DATA EXCERPT
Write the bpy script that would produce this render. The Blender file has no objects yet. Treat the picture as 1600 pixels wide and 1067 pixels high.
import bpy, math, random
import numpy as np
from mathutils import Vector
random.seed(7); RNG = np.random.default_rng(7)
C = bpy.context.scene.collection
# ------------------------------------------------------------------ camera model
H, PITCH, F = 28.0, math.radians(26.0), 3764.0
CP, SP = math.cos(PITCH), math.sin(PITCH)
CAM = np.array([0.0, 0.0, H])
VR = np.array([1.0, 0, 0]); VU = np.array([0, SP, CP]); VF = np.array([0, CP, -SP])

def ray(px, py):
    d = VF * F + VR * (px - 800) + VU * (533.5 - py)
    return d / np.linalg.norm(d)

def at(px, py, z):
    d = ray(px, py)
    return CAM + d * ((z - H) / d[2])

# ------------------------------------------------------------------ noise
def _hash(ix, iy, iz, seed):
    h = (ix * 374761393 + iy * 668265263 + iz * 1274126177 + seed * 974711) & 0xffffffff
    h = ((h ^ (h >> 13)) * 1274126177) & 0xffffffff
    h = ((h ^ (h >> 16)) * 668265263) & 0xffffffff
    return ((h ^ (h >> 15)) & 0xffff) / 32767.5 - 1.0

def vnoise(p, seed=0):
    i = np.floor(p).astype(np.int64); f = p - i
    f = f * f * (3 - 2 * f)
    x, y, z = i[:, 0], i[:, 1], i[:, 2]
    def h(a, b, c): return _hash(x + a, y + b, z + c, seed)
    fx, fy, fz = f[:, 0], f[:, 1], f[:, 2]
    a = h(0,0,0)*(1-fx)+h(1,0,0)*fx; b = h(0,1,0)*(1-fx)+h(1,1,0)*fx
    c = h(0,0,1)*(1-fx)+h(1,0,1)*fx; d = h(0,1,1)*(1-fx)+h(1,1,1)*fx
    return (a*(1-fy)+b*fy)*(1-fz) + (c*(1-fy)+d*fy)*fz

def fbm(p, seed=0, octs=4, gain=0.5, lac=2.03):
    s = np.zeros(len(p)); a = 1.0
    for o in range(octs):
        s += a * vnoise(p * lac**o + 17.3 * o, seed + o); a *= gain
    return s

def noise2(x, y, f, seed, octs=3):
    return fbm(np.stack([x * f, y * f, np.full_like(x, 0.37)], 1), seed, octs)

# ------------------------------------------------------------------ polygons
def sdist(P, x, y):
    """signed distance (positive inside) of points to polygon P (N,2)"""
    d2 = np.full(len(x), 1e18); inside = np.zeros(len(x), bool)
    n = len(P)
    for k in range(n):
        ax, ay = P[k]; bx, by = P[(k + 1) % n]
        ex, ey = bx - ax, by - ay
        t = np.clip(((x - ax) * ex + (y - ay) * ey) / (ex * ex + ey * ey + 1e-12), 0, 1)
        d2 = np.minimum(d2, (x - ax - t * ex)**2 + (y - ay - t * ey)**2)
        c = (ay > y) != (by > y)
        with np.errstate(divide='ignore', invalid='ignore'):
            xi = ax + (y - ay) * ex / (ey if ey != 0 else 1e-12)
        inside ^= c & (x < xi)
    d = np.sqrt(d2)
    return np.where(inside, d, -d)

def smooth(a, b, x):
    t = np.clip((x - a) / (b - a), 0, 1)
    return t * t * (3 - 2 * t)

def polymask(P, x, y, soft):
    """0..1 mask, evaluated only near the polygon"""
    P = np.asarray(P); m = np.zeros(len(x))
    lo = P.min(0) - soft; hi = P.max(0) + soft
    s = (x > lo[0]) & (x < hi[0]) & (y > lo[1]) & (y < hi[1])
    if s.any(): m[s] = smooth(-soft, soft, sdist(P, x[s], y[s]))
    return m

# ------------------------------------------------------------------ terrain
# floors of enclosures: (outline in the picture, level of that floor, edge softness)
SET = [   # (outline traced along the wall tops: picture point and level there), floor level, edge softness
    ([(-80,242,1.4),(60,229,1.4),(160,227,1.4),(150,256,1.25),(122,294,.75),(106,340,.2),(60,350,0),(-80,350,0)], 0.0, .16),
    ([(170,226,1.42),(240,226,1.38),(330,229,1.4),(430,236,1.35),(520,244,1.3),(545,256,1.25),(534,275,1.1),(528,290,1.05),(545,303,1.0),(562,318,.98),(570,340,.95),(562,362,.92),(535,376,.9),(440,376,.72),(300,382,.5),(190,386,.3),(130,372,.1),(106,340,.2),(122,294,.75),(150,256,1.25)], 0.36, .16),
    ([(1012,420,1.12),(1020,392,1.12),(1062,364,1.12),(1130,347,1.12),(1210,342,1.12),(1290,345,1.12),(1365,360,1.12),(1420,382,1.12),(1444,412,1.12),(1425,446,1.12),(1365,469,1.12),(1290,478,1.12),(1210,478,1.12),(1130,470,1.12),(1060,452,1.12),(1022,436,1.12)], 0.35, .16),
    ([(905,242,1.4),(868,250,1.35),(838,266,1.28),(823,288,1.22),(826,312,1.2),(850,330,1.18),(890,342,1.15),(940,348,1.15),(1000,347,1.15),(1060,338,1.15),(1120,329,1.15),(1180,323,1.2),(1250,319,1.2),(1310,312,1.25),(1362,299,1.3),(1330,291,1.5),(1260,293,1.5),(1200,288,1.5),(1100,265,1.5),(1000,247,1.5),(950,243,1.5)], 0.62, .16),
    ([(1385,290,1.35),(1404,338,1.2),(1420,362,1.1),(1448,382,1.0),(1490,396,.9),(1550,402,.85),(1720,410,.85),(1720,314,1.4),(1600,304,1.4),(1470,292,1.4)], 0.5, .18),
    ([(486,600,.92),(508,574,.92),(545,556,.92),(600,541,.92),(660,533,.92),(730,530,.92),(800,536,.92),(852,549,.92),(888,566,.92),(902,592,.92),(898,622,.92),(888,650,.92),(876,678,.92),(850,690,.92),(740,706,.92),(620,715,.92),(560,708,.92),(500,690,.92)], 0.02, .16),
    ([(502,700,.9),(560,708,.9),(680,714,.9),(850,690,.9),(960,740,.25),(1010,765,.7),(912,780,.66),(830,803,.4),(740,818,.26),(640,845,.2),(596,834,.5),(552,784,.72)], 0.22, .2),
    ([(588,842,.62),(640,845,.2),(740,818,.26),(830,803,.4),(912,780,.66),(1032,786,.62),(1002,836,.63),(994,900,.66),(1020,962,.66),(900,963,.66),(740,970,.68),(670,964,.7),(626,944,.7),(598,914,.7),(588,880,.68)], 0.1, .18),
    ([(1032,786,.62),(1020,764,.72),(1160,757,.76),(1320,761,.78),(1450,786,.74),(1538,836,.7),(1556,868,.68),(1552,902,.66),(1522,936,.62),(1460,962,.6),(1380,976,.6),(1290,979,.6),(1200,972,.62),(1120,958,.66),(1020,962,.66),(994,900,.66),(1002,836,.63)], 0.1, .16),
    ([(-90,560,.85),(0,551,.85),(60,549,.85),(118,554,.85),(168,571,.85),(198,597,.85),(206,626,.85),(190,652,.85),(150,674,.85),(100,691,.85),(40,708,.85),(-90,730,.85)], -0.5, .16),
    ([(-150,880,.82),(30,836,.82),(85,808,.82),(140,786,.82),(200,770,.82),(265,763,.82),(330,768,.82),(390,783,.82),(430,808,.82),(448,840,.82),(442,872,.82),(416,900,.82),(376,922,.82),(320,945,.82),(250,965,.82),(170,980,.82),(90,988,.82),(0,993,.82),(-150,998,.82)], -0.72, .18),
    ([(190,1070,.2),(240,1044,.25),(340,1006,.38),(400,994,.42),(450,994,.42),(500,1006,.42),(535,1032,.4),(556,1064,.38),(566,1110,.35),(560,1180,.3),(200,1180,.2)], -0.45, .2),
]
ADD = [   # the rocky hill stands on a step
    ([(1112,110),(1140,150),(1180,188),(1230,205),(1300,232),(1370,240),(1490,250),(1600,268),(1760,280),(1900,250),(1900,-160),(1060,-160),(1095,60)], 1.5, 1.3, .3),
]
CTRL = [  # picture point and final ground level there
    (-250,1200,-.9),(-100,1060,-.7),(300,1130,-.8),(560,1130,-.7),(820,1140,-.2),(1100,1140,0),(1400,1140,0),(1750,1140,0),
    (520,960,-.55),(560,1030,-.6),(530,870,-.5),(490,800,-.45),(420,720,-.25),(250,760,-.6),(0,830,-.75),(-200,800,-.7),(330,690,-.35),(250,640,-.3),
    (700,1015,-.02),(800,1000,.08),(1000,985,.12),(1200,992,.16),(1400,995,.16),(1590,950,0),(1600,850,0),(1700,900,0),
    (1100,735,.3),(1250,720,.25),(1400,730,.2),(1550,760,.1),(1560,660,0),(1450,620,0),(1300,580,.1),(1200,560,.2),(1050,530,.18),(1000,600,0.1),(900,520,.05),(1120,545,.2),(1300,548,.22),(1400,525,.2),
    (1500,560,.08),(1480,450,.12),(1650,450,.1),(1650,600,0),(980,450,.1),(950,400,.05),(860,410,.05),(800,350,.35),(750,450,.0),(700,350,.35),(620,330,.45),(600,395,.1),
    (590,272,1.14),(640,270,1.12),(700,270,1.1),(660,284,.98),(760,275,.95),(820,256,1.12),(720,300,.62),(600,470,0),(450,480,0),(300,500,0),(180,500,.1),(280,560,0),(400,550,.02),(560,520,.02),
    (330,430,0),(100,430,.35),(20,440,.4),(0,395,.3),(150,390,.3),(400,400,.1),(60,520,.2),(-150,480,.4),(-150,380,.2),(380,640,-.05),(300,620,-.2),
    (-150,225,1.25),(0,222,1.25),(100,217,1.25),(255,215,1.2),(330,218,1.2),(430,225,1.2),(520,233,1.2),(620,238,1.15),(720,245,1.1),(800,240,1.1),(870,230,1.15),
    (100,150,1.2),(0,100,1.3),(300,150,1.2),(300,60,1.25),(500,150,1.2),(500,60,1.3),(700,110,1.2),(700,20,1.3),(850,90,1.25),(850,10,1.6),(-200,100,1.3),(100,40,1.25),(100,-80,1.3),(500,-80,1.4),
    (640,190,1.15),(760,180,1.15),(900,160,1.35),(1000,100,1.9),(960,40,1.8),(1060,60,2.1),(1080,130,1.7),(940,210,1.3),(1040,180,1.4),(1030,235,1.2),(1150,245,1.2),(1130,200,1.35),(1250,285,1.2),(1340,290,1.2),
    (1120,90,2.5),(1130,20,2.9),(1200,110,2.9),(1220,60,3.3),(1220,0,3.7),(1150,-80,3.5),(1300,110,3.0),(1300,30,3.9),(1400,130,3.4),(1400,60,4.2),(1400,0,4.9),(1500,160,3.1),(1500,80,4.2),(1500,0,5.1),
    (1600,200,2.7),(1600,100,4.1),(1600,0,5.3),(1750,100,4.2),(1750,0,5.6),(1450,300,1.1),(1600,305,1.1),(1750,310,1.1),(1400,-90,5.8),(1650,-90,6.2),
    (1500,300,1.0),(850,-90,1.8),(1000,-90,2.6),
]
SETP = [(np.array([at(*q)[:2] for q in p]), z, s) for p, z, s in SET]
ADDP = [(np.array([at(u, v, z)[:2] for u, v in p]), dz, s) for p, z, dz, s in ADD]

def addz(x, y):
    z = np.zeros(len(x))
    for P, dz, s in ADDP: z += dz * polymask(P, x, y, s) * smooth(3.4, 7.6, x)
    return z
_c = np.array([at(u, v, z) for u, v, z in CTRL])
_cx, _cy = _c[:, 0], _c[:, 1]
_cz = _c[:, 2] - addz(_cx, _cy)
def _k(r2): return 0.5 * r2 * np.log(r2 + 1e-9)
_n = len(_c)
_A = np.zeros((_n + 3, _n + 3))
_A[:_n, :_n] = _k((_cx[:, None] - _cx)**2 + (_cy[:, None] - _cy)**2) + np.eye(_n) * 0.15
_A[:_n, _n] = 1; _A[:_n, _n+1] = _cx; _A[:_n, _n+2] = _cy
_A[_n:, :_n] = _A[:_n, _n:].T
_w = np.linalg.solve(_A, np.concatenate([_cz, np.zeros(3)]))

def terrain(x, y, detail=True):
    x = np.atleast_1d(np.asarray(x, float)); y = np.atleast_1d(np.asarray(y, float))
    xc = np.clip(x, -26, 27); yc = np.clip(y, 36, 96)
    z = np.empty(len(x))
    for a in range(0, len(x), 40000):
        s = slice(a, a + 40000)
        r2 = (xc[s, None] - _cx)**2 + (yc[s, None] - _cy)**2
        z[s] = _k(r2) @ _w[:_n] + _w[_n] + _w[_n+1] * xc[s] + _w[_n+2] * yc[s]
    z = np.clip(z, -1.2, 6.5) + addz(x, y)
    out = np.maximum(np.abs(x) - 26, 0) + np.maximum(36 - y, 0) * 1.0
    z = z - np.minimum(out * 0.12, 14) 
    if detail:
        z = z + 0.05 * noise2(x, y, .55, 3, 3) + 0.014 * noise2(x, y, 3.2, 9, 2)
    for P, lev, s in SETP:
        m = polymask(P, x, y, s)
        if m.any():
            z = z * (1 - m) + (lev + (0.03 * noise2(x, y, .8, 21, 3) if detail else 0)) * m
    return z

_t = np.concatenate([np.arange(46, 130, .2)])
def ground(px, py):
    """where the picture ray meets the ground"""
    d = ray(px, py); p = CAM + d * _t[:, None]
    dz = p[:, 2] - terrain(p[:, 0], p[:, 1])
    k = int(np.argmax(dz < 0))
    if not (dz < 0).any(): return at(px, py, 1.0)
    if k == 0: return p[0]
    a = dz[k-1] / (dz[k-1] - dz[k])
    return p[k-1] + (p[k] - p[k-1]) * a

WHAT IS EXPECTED
Please write out exactly the lines from the start of the data through the line that contains "return d / np.linalg.norm(d)", both ends included, and nothing else.

SOLUTION
Write the bpy script that would produce this render. The Blender file has no objects yet. Treat the picture as 1600 pixels wide and 1067 pixels high.
import bpy, math, random
import numpy as np
from mathutils import Vector
random.seed(7); RNG = np.random.default_rng(7)
C = bpy.context.scene.collection
# ------------------------------------------------------------------ camera model
H, PITCH, F = 28.0, math.radians(26.0), 3764.0
CP, SP = math.cos(PITCH), math.sin(PITCH)
CAM = np.array([0.0, 0.0, H])
VR = np.array([1.0, 0, 0]); VU = np.array([0, SP, CP]); VF = np.array([0, CP, -SP])

def ray(px, py):
    d = VF * F + VR * (px - 800) + VU * (533.5 - py)
    return d / np.linalg.norm(d)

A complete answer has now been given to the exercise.